-- Begin --

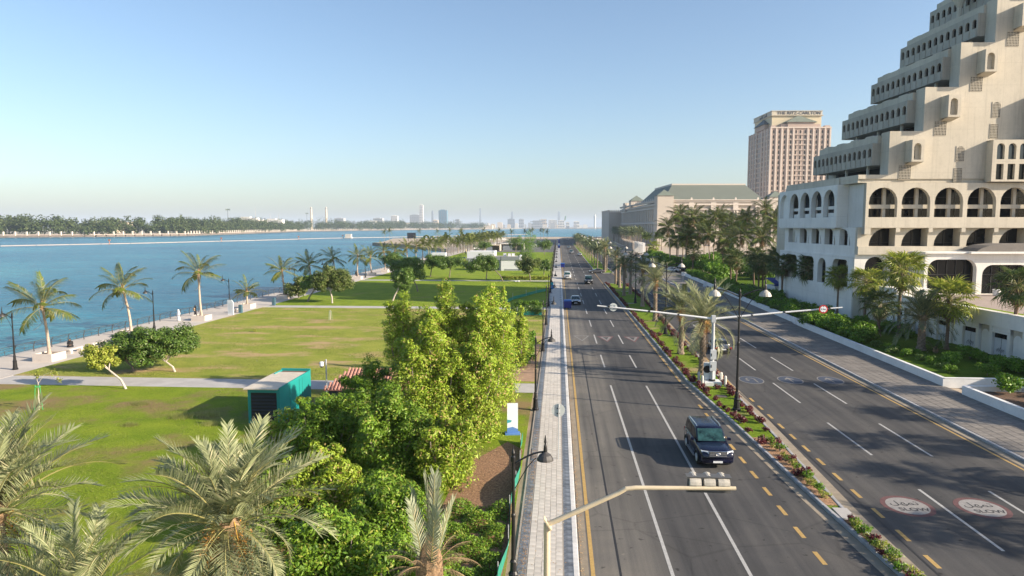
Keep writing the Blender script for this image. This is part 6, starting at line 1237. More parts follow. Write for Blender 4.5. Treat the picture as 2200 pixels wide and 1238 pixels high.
# ---------------------------------------------------------------- sign gantry on the median
t = thing('sign_gantry', 'white T-shaped gantry with two round height signs on the median', 'gantry', (13.55, 60.2, .13))
MB().tube([(0, 0, .4), (0, 0, 6.15)], [.17, .13], 12).build('mast', GALV, t); MB().box((0, 0, 5.85), (.36, .36, .62), bevel=.03).build('mast_head', GALV, t)
for nm, e_ in (('arm', (-10.1, .15, 6.9)), ('arm', (10.95, .15, 6.92))): q = MB(); q.tube([(math.copysign(.1, e_[0]), 0, 5.85), tuple(Vector((0, 0, 5.85)).lerp(Vector(e_), .5) + Vector((0, 0, .03))), e_], [.10, .08, .055], 8); a_ = q.build('arm', mat('gantry_white', (.62, .63, .64), .5, .06, 2), t); [MB().lathe([(.1, 0), (.12, .03), (.12, .1), (.1, .13)], 8, tuple(Vector((0, 0, 5.80)).lerp(Vector(e_), f))).build('bracket', IRON, a_) for f in (.3, .55, .9)]
def disc(parent, c, r, m, yoff, th=.03, name='sign_disc'): q = MB(); k = 24; q.add([(c[0] + r * math.cos(2 * PI * i / k), yoff, c[2] + r * math.sin(2 * PI * i / k)) for i in range(k)] + [(c[0] + r * math.cos(2 * PI * i / k), yoff + th, c[2] + r * math.sin(2 * PI * i / k)) for i in range(k)], [tuple(range(k)), tuple(range(2 * k - 1, k - 1, -1))] + [(i, k + i, k + (i + 1) % k, (i + 1) % k) for i in range(k)]); return q.build(name, m, parent)
SREAR = mat('sign_rear', (.50, .53, .52), .5, .06, 2); SRED = mat('sign_red', (.50, .03, .03), .45, .08, 3); SWH = mat('sign_white', (.74, .76, .78), .45, .04, 3)
disc(t, (-8.68, 0, 6.78), .36, SREAR, .16, name='sign_back'); q = MB(); q.b2(-8.85, -8.8, .1, .155, 6.62, 6.98); q.b2(-8.56, -8.51, .1, .155, 6.62, 6.98); q.build('sign_clamp', GALV, t)
d = disc(t, (9.25, 0, 6.78), .37, SRED, -.12, name='height_sign'); disc(d, (9.25, 0, 6.78), .265, SWH, -.128, .006, 'sign_face')
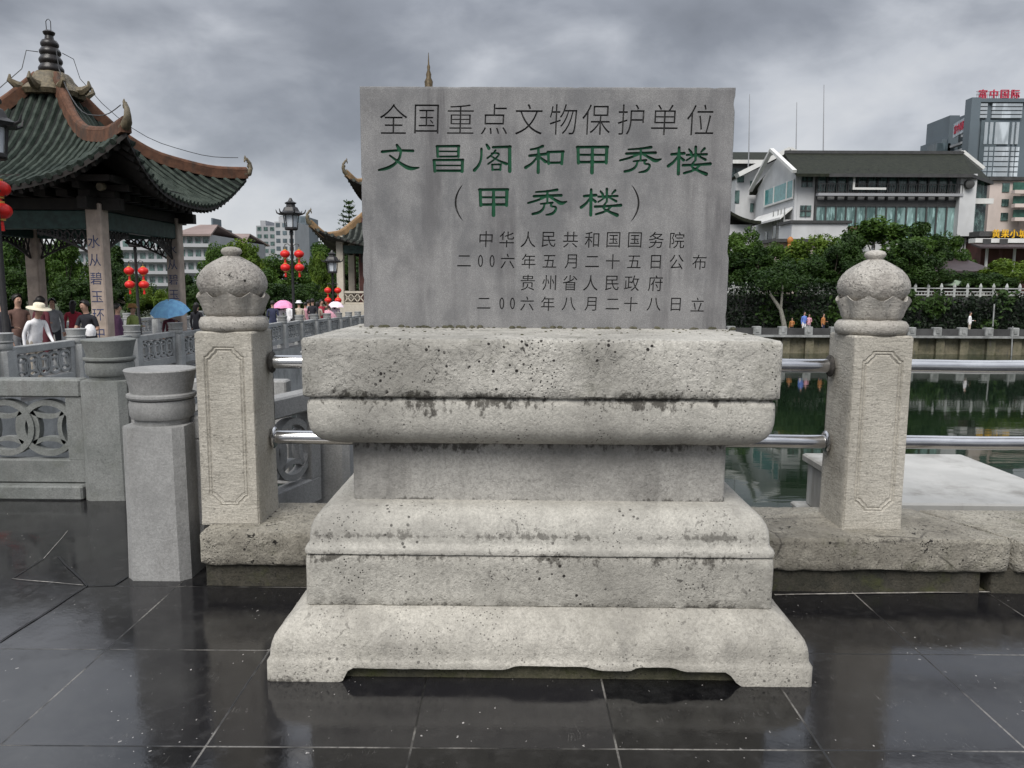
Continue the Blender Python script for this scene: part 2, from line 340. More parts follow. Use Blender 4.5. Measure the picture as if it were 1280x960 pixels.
def steel_mat():
    t = NT('polished_steel'); n = t.noise(14, 4, .6, (.3, 1, 1)); return t.done(t.mix(t.ramp(n, .35, .7), (.52, .51, .51), (.66, .655, .65)), t.ramp(n, .3, .7, .13, .27), metal=1)
MAT['steel'] = steel_mat()
MAT['rust'] = plain('dark_mortar', (.05, .045, .04), .9, .4, 40, .5)
MAT['white_metal'] = plain('white_cabinet_paint', (.40, .395, .375), .6, .10, 3, dirt=(.17, .16, .14), dirtamt=.85)
MAT['grey_metal'] = plain('grey_louvre', (.36, .36, .36), .5, .1, 5)
def tile_mat(name, a, b):
    t = NT(name); n = t.noise(3, 6, .7); n2 = t.noise(22, 4, .6)
    c = t.mix(t.ramp(n, .36, .64), a, b); c = t.mix(t.ramp(n2, .5, .72, 0, .6), c, (.02, .022, .018)); return t.done(c, .75 if 'grey' in name else .68, t.bump(n2, .4, .02), spec=.15)
MAT['roof_tile'] = tile_mat('glazed_roof_tile', (.019, .028, .022), (.050, .064, .052))
MAT['roof_valley'] = tile_mat('roof_valley_tile', (.006, .008, .007), (.014, .018, .016))
MAT['tower_tile'] = tile_mat('tower_roof_tile', (.045, .050, .045), (.085, .093, .083))
MAT['ridge'] = plain('ridge_terracotta', (.105, .048, .027), .85, .35, 5, .4, dirt=(.045, .038, .03), dirtamt=.9)
MAT['ridge_old'] = plain('tower_ridge_glaze', (.27, .17, .085), .5, .3, 3, .3, dirt=(.08, .07, .05), dirtamt=.6)
MAT['ornament'] = plain('ornament_glaze', (.13, .105, .065), .55, .35, 14, .6, dirt=(.06, .06, .045), dirtamt=.7)
MAT['finial'] = plain('finial_glaze', (.016, .013, .012), .35, .4, 10, .2)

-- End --

* THE REQUEST *
From the records given above, reproduce all text exactly and exclude each picture.

* ANSWER TO THIS PROBLEM *
Keep writing the Blender script for this image. This is part 6, starting at line 1237. More parts follow. Write for Blender 4.5. Treat the picture as 2200 pixels wide and 1238 pixels high.
# ---------------------------------------------------------------- sign gantry on the median
t = thing('sign_gantry', 'white T-shaped gantry with two round height signs on the median', 'gantry', (13.55, 60.2, .13))
MB().tube([(0, 0, .4), (0, 0, 6.15)], [.17, .13], 12).build('mast', GALV, t); MB().box((0, 0, 5.85), (.36, .36, .62), bevel=.03).build('mast_head', GALV, t)
for nm, e_ in (('arm', (-10.1, .15, 6.9)), ('arm', (10.95, .15, 6.92))): q = MB(); q.tube([(math.copysign(.1, e_[0]), 0, 5.85), tuple(Vector((0, 0, 5.85)).lerp(Vector(e_), .5) + Vector((0, 0, .03))), e_], [.10, .08, .055], 8); a_ = q.build('arm', mat('gantry_white', (.62, .63, .64), .5, .06, 2), t); [MB().lathe([(.1, 0), (.12, .03), (.12, .1), (.1, .13)], 8, tuple(Vector((0, 0, 5.80)).lerp(Vector(e_), f))).build('bracket', IRON, a_) for f in (.3, .55, .9)]
def disc(parent, c, r, m, yoff, th=.03, name='sign_disc'): q = MB(); k = 24; q.add([(c[0] + r * math.cos(2 * PI * i / k), yoff, c[2] + r * math.sin(2 * PI * i / k)) for i in range(k)] + [(c[0] + r * math.cos(2 * PI * i / k), yoff + th, c[2] + r * math.sin(2 * PI * i / k)) for i in range(k)], [tuple(range(k)), tuple(range(2 * k - 1, k - 1, -1))] + [(i, k + i, k + (i + 1) % k, (i + 1) % k) for i in range(k)]); return q.build(name, m, parent)
SREAR = mat('sign_rear', (.50, .53, .52), .5, .06, 2); SRED = mat('sign_red', (.50, .03, .03), .45, .08, 3); SWH = mat('sign_white', (.74, .76, .78), .45, .04, 3)
disc(t, (-8.68, 0, 6.78), .36, SREAR, .16, name='sign_back'); q = MB(); q.b2(-8.85, -8.8, .1, .155, 6.62, 6.98); q.b2(-8.56, -8.51, .1, .155, 6.62, 6.98); q.build('sign_clamp', GALV, t)
d = disc(t, (9.25, 0, 6.78), .37, SRED, -.12, name='height_sign'); disc(d, (9.25, 0, 6.78), .265, SWH, -.128, .006, 'sign_face')
Continue the Blender Python script for this scene: part 2, from line 340. More parts follow. Use Blender 4.5. Measure the picture as if it were 1280x960 pixels.
def steel_mat():
    t = NT('polished_steel'); n = t.noise(14, 4, .6, (.3, 1, 1)); return t.done(t.mix(t.ramp(n, .35, .7), (.52, .51, .51), (.66, .655, .65)), t.ramp(n, .3, .7, .13, .27), metal=1)
MAT['steel'] = steel_mat()
MAT['rust'] = plain('dark_mortar', (.05, .045, .04), .9, .4, 40, .5)
MAT['white_metal'] = plain('white_cabinet_paint', (.40, .395, .375), .6, .10, 3, dirt=(.17, .16, .14), dirtamt=.85)
MAT['grey_metal'] = plain('grey_louvre', (.36, .36, .36), .5, .1, 5)
def tile_mat(name, a, b):
    t = NT(name); n = t.noise(3, 6, .7); n2 = t.noise(22, 4, .6)
    c = t.mix(t.ramp(n, .36, .64), a, b); c = t.mix(t.ramp(n2, .5, .72, 0, .6), c, (.02, .022, .018)); return t.done(c, .75 if 'grey' in name else .68, t.bump(n2, .4, .02), spec=.15)
MAT['roof_tile'] = tile_mat('glazed_roof_tile', (.019, .028, .022), (.050, .064, .052))
MAT['roof_valley'] = tile_mat('roof_valley_tile', (.006, .008, .007), (.014, .018, .016))
MAT['tower_tile'] = tile_mat('tower_roof_tile', (.045, .050, .045), (.085, .093, .083))
MAT['ridge'] = plain('ridge_terracotta', (.105, .048, .027), .85, .35, 5, .4, dirt=(.045, .038, .03), dirtamt=.9)
MAT['ridge_old'] = plain('tower_ridge_glaze', (.27, .17, .085), .5, .3, 3, .3, dirt=(.08, .07, .05), dirtamt=.6)
MAT['ornament'] = plain('ornament_glaze', (.13, .105, .065), .55, .35, 14, .6, dirt=(.06, .06, .045), dirtamt=.7)
MAT['finial'] = plain('finial_glaze', (.016, .013, .012), .35, .4, 10, .2)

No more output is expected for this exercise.